What is it about a physical object that brings back memories in the way that nothing else can? Maybe this is why I save stuff. My memory sucks, generally, but holding, say, a ticket stub in my hand brings back the concert as if it was yesterday: the hot outdoor theater at the summer festival, the applause for the first violinist, the guy behind me who could not stop coughing, the moment when everything stopped mattering because oh my God, the music.

The fandom stuff is the same. It's the nature of fannish passion to wax and wane, I guess, but that really becomes clear when you pick up a printout from a message board you haven't thought about in years, and GOD, it all comes back: that dizzying sense of love and squee and near-total absorption, and BAM, it's 2002, and I am waking up every morning thinking Frodo Frodo Frodo Frodo Frodo!!11!!!111!11!

My fannish history is a little weird in that my first fandom was associated with with books (Tolkien) that I'd already loved for decades -- but loved with a different kind of love than first-fandom love. First-fandom love is like first love generally: you're convinced that NEVER IN THE HISTORY OF THE UNIVERSE HAS THERE EVER BEEN ANYTHING LIKE THIS, EVER. And maybe you're wrong about that (everyone falls in love, and you will fall in love again). But also maybe you're right: first love only happens once. Back in the day of my greatest first-fandom passion, fannish friends who had been around the block a few times said to me, with what felt at the time like infuriating condescension, "ah, there's nothing like a first fandom, is there?" The clear implication was that at least some of my lurve was both unreasonable and transient, and that irked the hell out of me.

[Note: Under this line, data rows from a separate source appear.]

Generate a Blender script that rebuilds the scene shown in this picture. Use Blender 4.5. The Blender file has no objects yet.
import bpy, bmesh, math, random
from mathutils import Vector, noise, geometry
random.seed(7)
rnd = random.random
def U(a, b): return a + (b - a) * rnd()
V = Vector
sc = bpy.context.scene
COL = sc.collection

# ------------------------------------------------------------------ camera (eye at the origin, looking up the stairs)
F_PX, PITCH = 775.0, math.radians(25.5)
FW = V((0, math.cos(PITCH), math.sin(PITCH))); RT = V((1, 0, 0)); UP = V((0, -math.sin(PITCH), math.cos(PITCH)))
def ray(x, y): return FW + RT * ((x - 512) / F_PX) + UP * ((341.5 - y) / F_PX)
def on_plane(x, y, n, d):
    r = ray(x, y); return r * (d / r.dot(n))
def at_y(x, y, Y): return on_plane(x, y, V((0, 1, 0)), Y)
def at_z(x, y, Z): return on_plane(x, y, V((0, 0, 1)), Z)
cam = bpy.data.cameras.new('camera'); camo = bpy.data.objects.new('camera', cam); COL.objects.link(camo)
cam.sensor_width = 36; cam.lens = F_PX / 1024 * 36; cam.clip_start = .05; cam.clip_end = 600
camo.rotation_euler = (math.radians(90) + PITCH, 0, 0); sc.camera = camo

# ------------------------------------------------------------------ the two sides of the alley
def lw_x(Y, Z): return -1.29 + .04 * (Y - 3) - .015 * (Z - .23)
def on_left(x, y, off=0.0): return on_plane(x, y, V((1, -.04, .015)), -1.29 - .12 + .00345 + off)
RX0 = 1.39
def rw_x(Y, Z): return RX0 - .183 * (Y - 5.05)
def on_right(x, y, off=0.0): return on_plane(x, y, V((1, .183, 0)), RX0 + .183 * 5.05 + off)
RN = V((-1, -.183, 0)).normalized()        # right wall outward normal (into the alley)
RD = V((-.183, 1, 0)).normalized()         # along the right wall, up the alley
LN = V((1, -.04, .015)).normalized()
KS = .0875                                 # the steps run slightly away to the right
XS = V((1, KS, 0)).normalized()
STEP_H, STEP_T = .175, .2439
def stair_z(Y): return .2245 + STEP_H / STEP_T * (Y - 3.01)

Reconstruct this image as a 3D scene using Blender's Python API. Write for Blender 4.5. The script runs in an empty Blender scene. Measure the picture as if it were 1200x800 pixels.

Well, they were right: the love for Tolkien isn't transient, but that sense of overwhelming passion is. I still love Tolkien, obviously. But seeing the old printouts brought back to me how much that love has changed. It's like our white-hot weekend of passion in Vegas is over, and now we've settled back into a comfortable and affectionate marriage.

In a way that's a good thing. Total fannish passion is a fantastic high - but no one can live like that. At least I can't. There's room in my life for a hell of a lot of squee, and I'm always going to be the sort of person likely to grab other people by their shirts and say OH MY GOD YOU MUST WATCH THIS SHOW! And I'll be talking about Tolkien for the rest of my life. But the twenty-four hour a day immersion thing isn't ever going to happen to me again, I don't think.

So is that good or bad? I don't know. I sometimes wonder whether we see both things and people truly ONLY through the eyes of love -- whether the passionate engagement that in our more sensible moments we dismiss as unreasonable is the only thing that lets us escape the cage of selfhood and value other people as they should be valued. Love of stories, love of people -- maybe they give us a tiny glimpse of what the world would be like if we were strong enough, emotionally, to see things as they are; if we were strong enough to understand that the fact that anything exists -- yes, anything, even stories and people you dislike -- is pretty fucking miraculously cool.

I can't sustain that intensity of perception. But sitting here today, holding the papers in my hand, I can remember feeling like that, and you know what? It was pretty fucking miraculously cool, and I wouldn't exchange that year and half of total fannish love for anything.